Every year, students from across the United States arrive at the eight Ivy League schools peppered along the East Coast. After graduation, however, a disproportionate number of these students all head to one place: New York City. 

A recent report from Business Insider found that for six out of the eight Ivy League schools, New York City is the most popular destination after graduation. The data was drawn from a previous Wall Street Journal study that looked at graduation and alumni reports over the past 10 years. 

Penn was listed as one of the exceptions: The WSJ data shows that 20 percent of alumni reside in the Big Apple, but 25 percent have continued to stay here in Philadelphia. This is in contrast to Columbia University, where more than 50 percent of alumni were found to live in New York City. 

While Penn students on average prefer big cities, these trends are not consistent across all undergraduate schools. 

The most recent Penn-wide undergraduate summary, conducted for the Class of 2017 by Career Services Center, found that 52 percent from Wharton students moved to the state of New York after graduation, followed by 33 percent of College students and about 31 percent of Engineering students. Within the Nursing school, only 16 percent moved to the general Northeast region while 67 percent remained in the Mid Atlantic region including, Philadelphia and Washington DC.

These reports also indicate that a potential reason Penn students move to New York is to pursue the extensive finance and consulting opportunities offered there. According to Career Services, 41.7 percent of students who are employed full-time immediately after graduation work in finance and consulting.

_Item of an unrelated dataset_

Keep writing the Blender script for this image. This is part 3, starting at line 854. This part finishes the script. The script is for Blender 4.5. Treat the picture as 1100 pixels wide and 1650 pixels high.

These numbers could also point to pressures students feel to not only move to New York after graduation, but also seek summer internship and entry-level jobs at the Big Apple. 

New York City is currently undergoing one of its largest employment increases since the 1940s, according to the Office Of The New York State Comptroller. The city has gained 700,000 jobs in the last eight years — nearly a 19 percent increase. This increase accounts for 5 percent of all jobs added in the US over this time period, even though New York only makes up 3 percent of the US job market. 

Despite finance and consulting jobs still dominating the landscape, new jobs are burgeoning within healthcare, business services, media and technology, and tourism & recreation-related fields.